Rousham House - History

History

In the 1630s Sir Robert Dormer bought the manor of Rousham. He immediately began construction of the present house but work was halted by the start of the English Civil War. The Dormers were a Royalist family and the house was attacked by Parliamentary soldiers who stripped the lead from the newly completed roofs.

In 1649 the estate was inherited by Robert Dormer's son, also Robert. He left the house much as his father had created it, only repairing the damage of the Civil War. However, he did more to restore the family fortunes by marrying twice, each time to an heiress. His second wife was the daughter of Sir Charles Cottrell, a high-ranking courtier of Charles II.

Colonel Robert Dormer-Cottrell, the grandson of the house's builder, inherited Rousham in 1719 and began the huge transformation of the gardens to its current appearance. Initially he employed Charles Bridgeman to lay out the gardens in the new and more natural style that was becoming popular. Bridgeman's layout of the garden was completed circa 1737. Rousham was then inherited by the Colonel's brother, General James Dormer-Cottrell. He called in William Kent to further enhance and develop the garden that Bridgeman created. This Kent did with considerable success over the next four years. In 1741 Sir Clement Cotterell inherited the estate.

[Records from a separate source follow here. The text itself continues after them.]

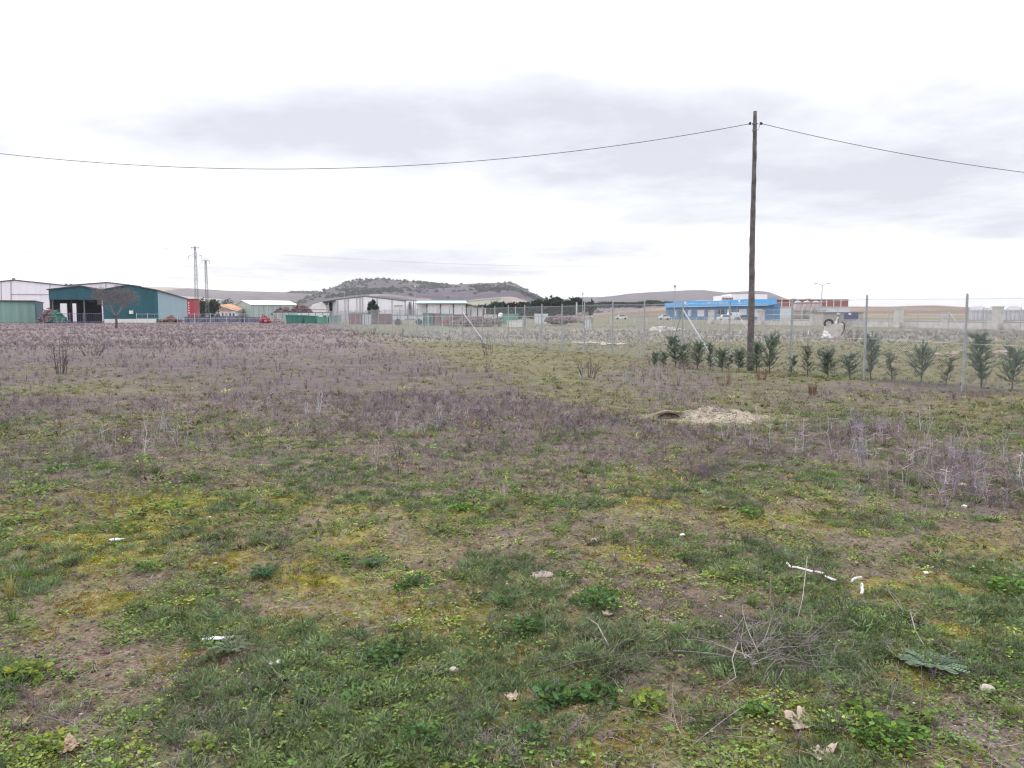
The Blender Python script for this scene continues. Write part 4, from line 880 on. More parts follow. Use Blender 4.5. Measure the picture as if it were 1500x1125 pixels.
post_line('chain_link_fence', pts, 2.02, .026, 'long chain-link fence on galvanised posts running past the wooden pole into the distance', rails=(1.0, 1.93),
   braces=[(cp+Vector((0,0,1.75)), cp-dv*1.9+Vector((0,0,0)), .024), (cp+Vector((0,0,1.75)), G(978, 524)+Vector((0,0,-.02)), .02), (c2+Vector((0,0,1.75)), c2-dv*3.6+Vector((.1,0,0)), .025), (c2+Vector((0,0,1.7)), c2+dv*1.9, .02)])
a1, a2 = Vector((26.8, 41.5, 0)), Vector((16.4, 67, 0)); n = 13
pts2 = [a1.lerp(a2, (i-4)/n) for i in range(0, n+11)]
d2 = (a2-a1).normalized()
post_line('lot_fence', pts2, 2.0, .02, 'thinner wire fence on slim posts across the lot, before the pillared wall', pitch=.12, wr=.0022, rails=(1.95, 1.0),
   braces=[(pts2[6]+Vector((0,0,1.7)), pts2[6]-d2*1.6, .022), (pts2[9]+Vector((0,0,1.6)), pts2[9]+d2*1.6, .022), (pts2[15]+Vector((0,0,1.7)), pts2[15]-d2*1.9, .03)])
yf = [V2(a, 97) for a in (600, 611, 627.5, 638.5, 648.5, 663, 691, 707, 725, 745, 769, 793, 823, 856, 895, 943)]
post_line('yard_fence', yf, 1.45, .035, 'low pale railing fence closing the yard behind the green lot, before the containers', m_='rail', mesh=False, rails=(.3, 1.35), palis=.55)
yf = [V2(a, 141) for a in (200, 216, 237, 260, 285, 308, 332, 357.5, 382, 406, 432, 455, 480)]
post_line('left_yard_fence', yf, 1.75, .05, 'wire fence on pale posts edging the purple field in front of the scrap yard', m_='rail', mesh=False, rails=(.1, .9, 1.65), palis=1.3)
yf = [V2(a, 138) for a in (62, 82, 102, 122, 152)]
post_line('blue_palisade', yf, 1.9, .05, 'blue-grey palisade fence in front of the open shed bay', m_='bluepaint', mesh=False, rails=(.3, 1.7), palis=.3)
yf = [V2(a, 118) for a in (930, 948, 966, 984, 1002, 1020, 1036)]
post_line('pale_railing', yf, 1.1, .05, 'pale metal railing left of the first stone pillar, before the blue building', m_='rail', mesh=False, rails=(.1, 1.05), palis=.6)
yf = [V2(a, 130) for a in (480, 497, 514, 531, 548, 565, 582, 599)]
post_line('steel_palisade', yf, 1.75, .05, 'dense steel palisade in front of the long white warehouse', m_='steel', mesh=False, rails=(.3, 1.5), palis=.45)
# ================================================================== wooden pole and cables
Y0 = 22.4; base = G(1098.5, 545); base.y = Y0; base.x = Xp(1098.8, Y0); zt = P(1106, 163, Y0).z
b = thing('utility_pole', base, 'tall weathered wooden utility pole standing behind the chain-link fence', 'utility pole')
cl = [(1098.8,545),(1099.5,500),(1101,430),(1102,350),(1103.6,290),(1105.2,230),(1106,163)]; t = MB(); pts = []; rs = []
for i, s in enumerate(np.linspace(0, 1, 46)):
    py = 545-(545-163)*s; px = np.interp(-py, [-c[1] for c in cl], [c[0] for c in cl]); p = P(px, py, Y0)
    if i == 0: p.z = gh(base.x, Y0)-.3
    pts.append(p+Vector((U(-.004,.004), U(-.004,.004), 0))); rs.append((.097*(1-s)+.050*s)*(1+U(-.03,.03)+.05*math.exp(-((s*9) % 1-.5)**2*40)))
t.tube(pts, rs, 14); t.build('shaft', M['wood'], b, True)
zA = P(1105, 181.5, Y0)
for py in (181.5, 191, 210): p = P(1105.5, py, Y0); MB().tube([p-Vector((0,0,.025)), p+Vector((0,0,.025))], .064, 12).build('band', M['steeldark'], b)
ends = []
for sg, px in ((-1, 1101.5), (1, 1113)):
    e = P(1099 if sg < 0 else 1114.5, 180.8, Y0); s0 = P(1105.3, 181.5, Y0)
    o = MB().tube([s0, s0.lerp(e, .6)], .012, 6).build('bracket', M['steeldark'], b)
    e2 = P(1096.5 if sg < 0 else 1117.5, 181.6, Y0); MB().tube([e-Vector((0,0,.0)), e.lerp(e2, .4), e2], [.03, .035, .012], 8).tube([e+Vector((0,0,.03)), e-Vector((0,0,.035))], .03, 8).build('clamp', M['dark'], b); ends.append(e2)
t = MB(); lo = [P(a, c, Y0-.02) for a, c in ((1112,181.5),(1112.2,186),(1111,190),(1108.6,190.8),(1106.5,189.5))]; t.tube(lo, .007, 5).build('tail_wire', M['cable'], b)
def cablef(x0, x1, xm, ym, A, label):
    pts = [];
    for px in np.linspace(x0, x1, 60): pts.append(P(px, ym-((px-xm)**2)*A, Y0))
    o = MB().tube(pts, .0085, 5).build('overhead_cable', M['cable'], None, True, origin=pts[0]); tag(o, label, 'cable', None)
cablef(1096.5, -800, 405, 247.6, 66/691.5**2, 'dark overhead cable sagging from the wooden pole off to the left')
Ar = None
xm = 1900; k_ = (252.5-181.6)/((xm-1117.5)**2-(xm-1500)**2); cablef(1117.5, 2680, xm, 181.6+k_*(xm-1117.5)**2, k_, 'dark overhead cable falling from the wooden pole off to the right')
# ================================================================== masts, lamps
def lattice(px, py, Y, w, arms, label):
    x = Xp(px, Y); H = Zp(py, Y); b = thing('lattice_pylon', (x, Y, 0), label, 'pylon', 'lattice pylons beside the red block'); t = MB(); n = 16
    def c(z): s = w*(1-.55*z/H); return [Vector((x+i*s, Y+j*s, z)) for i, j in ((-1,-1),(1,-1),(1,1),(-1,1))]
    for q in range(4): t.tube([c(0)[q], c(H)[q]], .055, 4)
    for k in range(n):
        lo, hi = c(H*k/n), c(H*(k+1)/n)
        for q in range(4): t.tube([lo[q], hi[(q+1) % 4]], .03, 3); t.tube([hi[q], hi[(q+1) % 4]], .03, 3)
    t.build('mast', M['steeldark'], b)
    for z, l in arms:
        o = MB().tube([(x-l, Y, z), (x+l, Y, z)], .06, 4).tube([(x-l, Y, z), (x, Y, z+.8)], .05, 3).tube([(x+l, Y, z), (x, Y, z+.8)], .05, 3).build('crossarm', M['steeldark'], b)
        for s in (-1, 0, 1): MB().tube([(x+s*l*.95, Y, z-.1), (x+s*l*.95, Y, z-1.0)], .09, 5).build('insulator', M['steel'], o)
lattice(289, 361, 250, .52, ((Zp(362.5,250), 1.3), (Zp(375,250), 2.2)), 'taller of the two lattice pylons, with two crossarms')
lattice(303.8, 381, 262, .48, ((Zp(382,262), 1.3),), 'shorter lattice pylon with one crossarm beside the dark trees')
# wires of the pylons
t = MB(); o = Vector((Xp(289,250), 250, Zp(362.5,250)))
for s in (-2, 2):
    t.tube([o+Vector((s+160*k, 60*k, -9*k*(1-k)*1.0 - 2*k)) for k in np.linspace(0, 1, 24)], .012, 3); t.tube([o+Vector((s-150*k, -20*k, -8*k*(1-k))) for k in np.linspace(0, 1, 24)], .018, 3)
tag(t.build('power_line', M['cable'], None, origin=o), 'thin high-voltage wires strung from the lattice pylons', 'power line')
def lamp(px, py, Y, label, heads=1, kind='street_lamp'):
    x = Xp(px, Y); H = Zp(py, Y); b = thing(kind, (x, Y, 0), label, 'street lamp'); MB().tube([(x,Y,0), (x,Y,H*.5), (x,Y,H-.3)], [.085, .07, .05], 8).build('column', M['steel'], b)
    if heads == 2:
        for s in (-1, 1):
            o = MB().tube([(x,Y,H-.35), (x+s*.3,Y,H-.1), (x+s*.75,Y,H)], .035, 5).build('arm', M['steel'], b); MB().ball((x+s*.95,Y,H), (.32,.14,.09), 8, 5).build('lamp_head', M['rail'], b)
    else: MB().tube([(x,Y,H-.3), (x,Y,H-.25)], .09, 8).build('collar', M['steel'], b); MB().ball((x,Y,H), (.24,.24,.27), 10, 6).build('lamp_head', M['rail'], b, True)
lamp(988, 418.8, 120, 'tall single-globe street lamp in front of the left part of the blue building')
lamp(1203, 415.5, 114, 'tall double-armed street lamp beside the silos', 2)
lamp(608.5, 420, 200, 'thin single street lamp between the two white warehouses')
lamp(853.3, 430, 190, 'slender street lamp above the pine row, right of the pale pole')
def plainpole(px, py, Y, r, arm, label, m_='rail', name='utility_pole', cat='utility pole'):
    x = Xp(px, Y); H = Zp(py, Y); b = thing(name, (x, Y, 0), label, cat); MB().tube([(x,Y,0), (x,Y,H)], [r, r*.75], 8).build('shaft', M[m_], b)
    if arm: MB().tube([(x-arm,Y,H-.15), (x+arm,Y,H-.15)], .05, 5).build('crossarm', M['steeldark'], b)
    else: MB().tube([(x,Y,H), (x,Y,H+.08)], r*1.1, 8).build('cap', M['steel'], b)
plainpole(844.6, 443, 170, .2, 0, 'thick pale concrete pole in front of the pine row')
plainpole(793.4, 450, 130, .1, 1.0, 'short T-topped pole behind the yard fence before the pines')
plainpole(755, 449.5, 150, .09, 0, 'short plain pole in front of the left pines')
for px, py in ((505.3, 429), (508.4, 440), (523, 428), (527, 436)): plainpole(px, py, 215, .07, .7 if px > 506 else 0, 'thin mast before the long white warehouse, %s' % {505.3:'the tall leftmost one', 508.4:'short, just right of the tall leftmost', 523:'the tallest, nearer the middle', 527:'short, rightmost of four'}[px], 'steel', 'service_mast', 'mast')
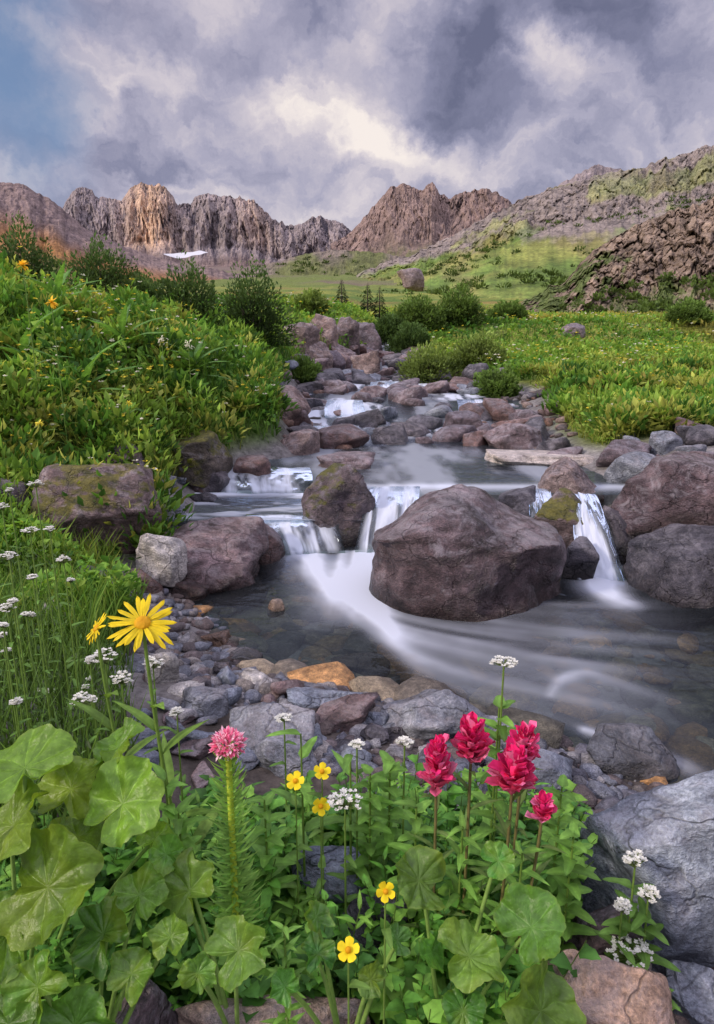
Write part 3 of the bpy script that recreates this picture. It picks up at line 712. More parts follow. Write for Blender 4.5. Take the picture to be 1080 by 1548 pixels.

At this time Kent also embellished the house itself, with crenellations and two wings containing a drawing room and a "delightful" library, according to Horace Walpole who said of Rousham in 1760 "it reinstated Kent with me; he has no where shewn so much taste". The interiors were altered a century later but the hall, the principal room of the house, has survived alteration by successive generations unchanged, and remains as completed in the 17th century. Kent's exterior work is today almost as built, but in 1876 the original octagonal paned glazing was replaced with innovative large sheets of plate glass, during a heavy-handed restoration of the house by the architect James Piers St Aubyn. The house contains fine collections of Jacobean and 18th-century furniture, paintings and statuary, all displayed in a domestic setting.

The gardens, created by Bridgeman and then Kent, overlook a curve of the River Cherwell. Bridgeman had laid out the layout of the garden, with meandering walks through the woods, and pools of varying degrees of formality. Kent's theme was to create and transform the natural landscape created by Bridgeman into an Augustan landscape to recall the glories and atmosphere of ancient Rome. Thus the Roman Forum was to be recreated in the verdant English countryside. "The garden is Daphne in little," Walpole told George Montagu: "the sweetest little groves, streams, glades, porticoes, cascades, and river, imaginable; all the scenes are prefectly classic".